Assigning pseudonyms does not always equate to our participants’ anonymity or include the protections that we intend…pseudonyms in research can provide plausible deniability…the participants are able to assert plausible deniability that it is them precisely because they are not explicitly named (Reyes, 2018, p. 212).

We chose to do this in the writing and used pseudonyms as these provide interviewees some element of protection of their identities and deflect any unintended harm that may occur. Meanwhile, another related issue emerges in exploring life stories in that they often expose issues that are by mutual consent unspoken because of shame or embarrassment; they are confidential to an individual, family or even the whole community. To some degree, these are found in all families and communities, and this is an ongoing challenge to narrative research. If the researcher was aiming at producing a purely objective historical account, he or she would consider that no relevant incidents should be omitted even if some individuals do not wish these to be published. This situation however affects the insider and outsider in different ways. For the outsider, once she or he leaves the field there may never be any further communication between the researcher and the interviewees, and so the researcher may be totally unaware of any repercussions in the family or community. For the insider, however, a failure to comply with the request could have wide social effects in which the insider becomes personally involved.

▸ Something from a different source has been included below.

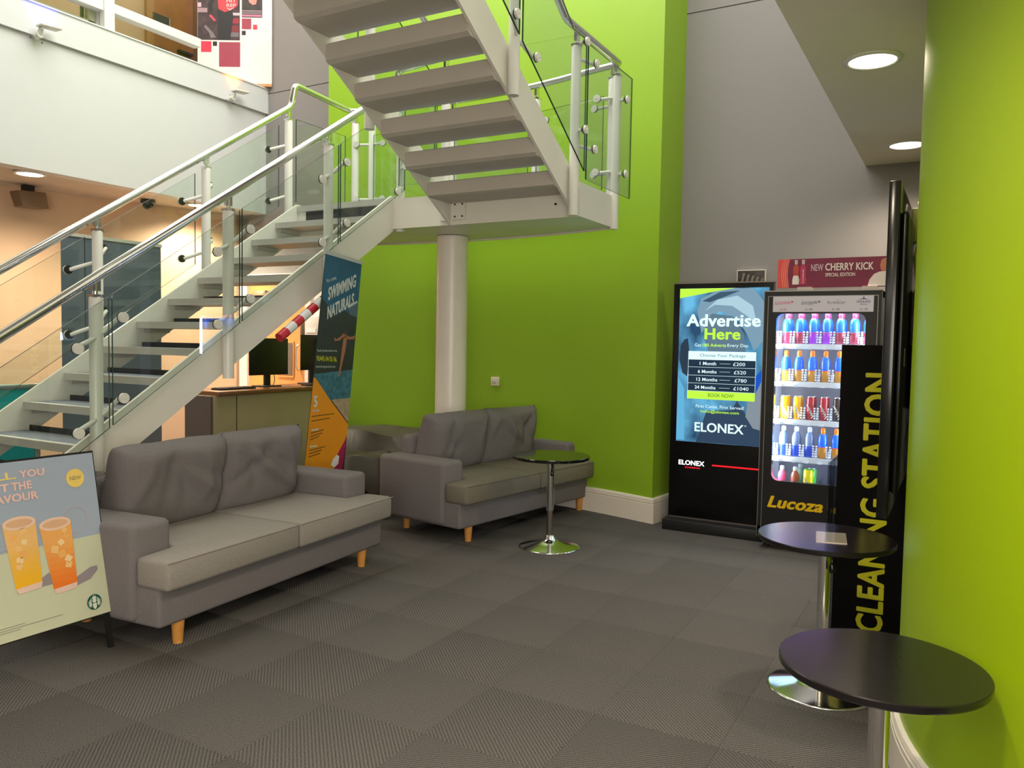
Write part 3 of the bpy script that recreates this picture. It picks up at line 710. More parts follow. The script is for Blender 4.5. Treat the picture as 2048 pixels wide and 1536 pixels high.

This article has understood ‘collaborative research’ as mutual research by a small team of two or three individuals that includes a cultural insider and outsider. Collaborative research has advantages for both insiders and outsiders, and for the nature of the research itself. For outsiders, it allows easy access and achieves trust and acceptance by the local community. This is important where authorities sometimes are suspicious of the motives of foreigners asking questions in their jurisdiction. It could be argued that this stifles the critical aspect of research, and although this may be true, through respect and trust many social issues of communal concern can be meaningfully addressed.

As mentioned previously, insiders have some pre-formed biases that may influence their objectivity, as can sometimes be seen, when working with an unqualified local translator. However, when the insider member of the team has been trained in ethnographic methods, they not only understand the objectives of the research but are able to appreciate the different perspectives raised by the outsider. The outsider member of the team can help the insider retain a critical distance from the subject. As a result, the researchers can question the research from different perspectives based on their different experiences and backgrounds. This mutual interaction means that there is not only two rather than one perspective, but the very engagement allows the possibility of a broader narrative and deeper understanding as these perspectives interact. This effectively allows the insider the freedom to engage in autoethnology whilst relating to outsider.

Such interaction between an insider and outsider depends on mutual trust, and what may be expressed as humility in appreciating the other's perspective. As shown already the relationship requires both mutual accountability and agreement with regards to how and which data is communicated in the ethnography written to the outside audience. By acknowledging this, ethnographers are better able to grasp a richer portrait of the social world they are studying. For both the insider and outsider, young researcher and older researcher, the collaborative process becomes a shared learning process of great value.